There was a moment of suspense when, during the last transaction, a connection problem made Andrea Bortolini doubt that the operation had been completed. Fortunately, this was not the case, and Andrea, a 22-year-old student from Bassano del Grappa enrolled in the first year of the Bocconi MSc in Finance, managed to win the silver medal at the Yale Stock Trading Game. The competition is organized by GNAM, the Global Network for Advanced Management, which includes 32 major business schools based in different continents, countries, cultures and economies.

The game was played by over 500 students from 12 academic institutions that are part of the network (ESMT, Koc, Lagos, Oxford Said, University of British Columbia, AIM, Fudan, Renmin, IIM Bangalore, Hitotsubashi, in addition to Bocconi and Yale). After preliminary rounds, only 80 players were left to compete for the final stage and a spot on the podium, which was virtual, like the rest of the competition.

"We all started from a common point", explains Andrea, "We had the same money and same shares. The aim was to make transactions with other participants and obtain the highest return". A sort of free-for-all, during which "Bocconi's courses on game theory came in quite handy", says the student. As did Andrea's passion for the stock market, a topic he studies in depth even outside class, "and the ability to understand collective psychology, trying to understand how people think and exploit it to one's advantage".

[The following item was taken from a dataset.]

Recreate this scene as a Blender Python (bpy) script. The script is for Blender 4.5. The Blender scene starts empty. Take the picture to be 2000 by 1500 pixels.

Another aspect that determined Andrea's brilliant result was his strategy: "With the money available, you could immediately start buying and selling shares or you could allocate part of the funds to acquire information to understand what the stock's intrinsic value was and only then start trading. I chose this second path, and it paid off." Usually in competitions like these, in addition to the prize, it is the lessons you get from it that are important. And this was true also on this occasion: "It was definitely a formative experience", replies Andrea Bortolini with conviction, "first of all because I was able to compare myself with students from all over the world who study the same subjects as me, then also because this competition reproduced the mechanisms of what actually happens in the stock market. The award Yale sent me to certify my second place finish is a great starting point for my future career".